Elysées 2012

F Braudel

La Méditerranée et le Monde méditerranéen à l'époque de Philippe II, Préface, Colin, 1949, pp. 13-14.

Ce livre se divise en trois parties, chacune étant en soi un essai d’explication d’ensemble:
La première met en cause une histoire quasi-immobile, celle de l’homme dans ses rapports avec le milieu qui l’entoure; une histoire lente à couler, à se transformer, faite surtout de retours insistants, de cycles sans cesse recommencés. Je n’ai pas voulu négliger cette histoire-là, presque hors du temps, au contact des choses inanimées, ni me contenter, à son sujet, de ces traditionnelles introductions géographiques à l’histoire, inutilement placées au seuil de tant de livres, avec leurs paysages minéraux, leurs labours et leurs fleurs qu’on montre rapidement et dont ensuite il n’est plus jamais question, comme si les fleurs ne revenaient pas à chaque printemps, comme si les troupeaux s’arrêtaient dans leurs déplacements, comme si les navires n’avaient pas à voguer sur une mer réelle, qui change avec les saisons.
Au-dessus de cette histoire immobile se distingue une histoire lentement rythmée: on dirait volontiers, si l’expression n’avait été détournée de son sens plein, une histoire sociale celle des groupes et des groupements. Comment ces vagues de fond soulèvent-elles l’ensemble de la vie méditerranéenne, voilà ce que je me suis demandé dans la seconde partie de mon livre, en étudiant successivement les économies, les Etats, les sociétés, les civilisations, en essayant enfin, pour mieux éclairer ma conception de l’histoire, de montrer comment toutes ces forces de profondeur sont à l’œuvre dans le domaine complexe de la guerre. Car la guerre, nous le savons, n’est pas un pur domaine de responsabilités individuelles.
Troisième partie enfin, celle de l’histoire traditionnelle, si l’on veut de l’histoire à la dimension non de l’homme mais de l’individu, l’histoire événementielle: une agitation de surface, les vagues que les marées soulèvent sur leur puissant mouvement. Une histoire à oscillations brèves, rapides, nerveuses. Ultra-sensible, par définition, le moindre pas met en alerte tous ses instruments de mesure. Mais telle quelle, de toutes c’est la plus passionnante, la plus riche en humanité, la plus dangereuse aussi. Méfions-nous de cette histoire brûlante encore, telle que les contemporains l’ont sentie, décrite, vécue au rythme de leur vie, brève comme la nôtre.
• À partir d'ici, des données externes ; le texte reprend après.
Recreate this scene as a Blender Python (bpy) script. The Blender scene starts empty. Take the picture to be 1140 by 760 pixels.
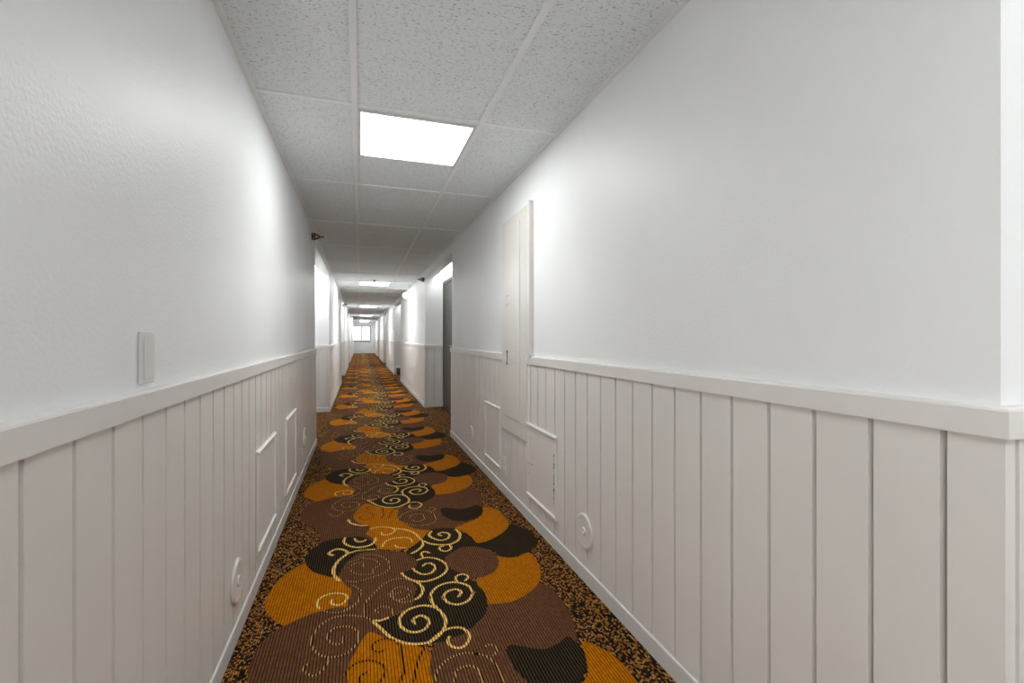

Elle a la dimension de leurs colères, de leurs rêves, de leurs illusions… Au XVIe siècle, après la Renaissance, viendra la Renaissance des pauvres, des humbles, acharnés à écrire, à se raconter, à parler des autres.
(…) Ainsi, sommes nous arrivés à une décomposition de l’histoire en plans étagés. Ou, si l’on veut, à la distinction, dans le temps de l’histoire, d’un temps géographique, d’un temps social, d’un temps individuel. Ou, si l’on préfère encore, à la décomposition de l’homme en cortège de personnages.